ProtoSociology

Volume 2, January 1992

Sprechakttheorie I

Karl-Otto Apel
Pages 2-15

Illokutionäre Bedeutung und normative Gültigkeit
Die transzendentalpragmatische Begründung der uneingeschränkten kommunikativen Verständigung

The paper tries first to show that P. Strawson’s and J. Searle’s proposal of explicating the illocutionary meaning of speech-acts (or corresponding explicit sentences) in terms of the conditions of fulfilment or satisfaction (with regard to the underlying intentional states of mind) is unsatisfactory.
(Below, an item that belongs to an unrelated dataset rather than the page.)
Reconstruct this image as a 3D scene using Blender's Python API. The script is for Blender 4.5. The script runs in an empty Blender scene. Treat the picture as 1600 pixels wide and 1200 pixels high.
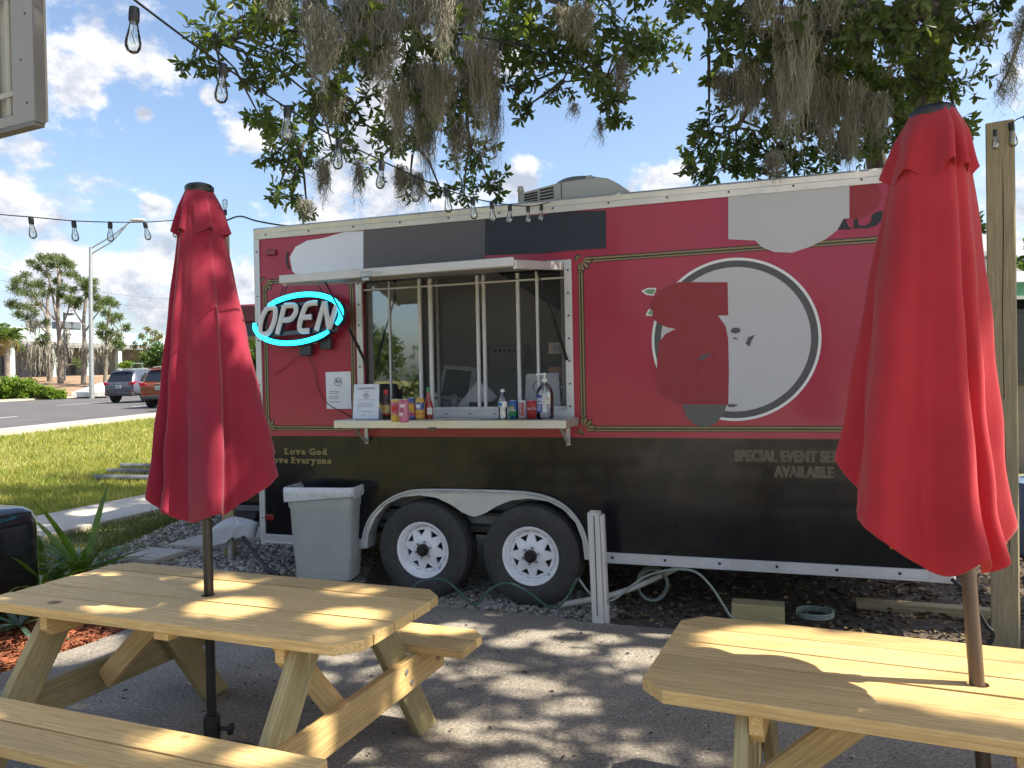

It provides no full understanding of the meaning of speech-acts, at least not of non-constative acts, as e.g. orders, requests, demands, confessions, promisses, etc.; for, through its quasi-verificationist horizon, it provides no unterstanding of the illocutionary force in terms of the conditions of accepting the validity-claims that are connected with the performance of the act. Thus far the paper complies with Habermas’ approach. There remains however an ambiguity with regard to the good reasons for accepting a speech-act, since on the level of life-world communication and interaction not only validity-claims and pertinent arguments but also threats and offers are functioning as socially binding illocutionary forces (thus e.g. not only in coercions like "hands up" but in all kinds of negotiations and bargainings). How is it possible to show by a cogent argument that openly strategical acts as offers and threats cannot fulfill the role of providing good reasons for accepting speech-acts in the sense of unrestricted Verständigung (i.e. communicative understanding and coming to agreement) but are parasitic upon non-strategical ways of consensual communication by understanding and accepting validity-claims? The paper argues that this suggestive contention cannot be proved, i.e. grounded by a descriptive analysis of the normal function of communicative actions in the life-world but only - indeed - by transcendental pragmatic reflection on the normative conditions of argumentative discourse which cannot be denied without committing a performative self-contradiction.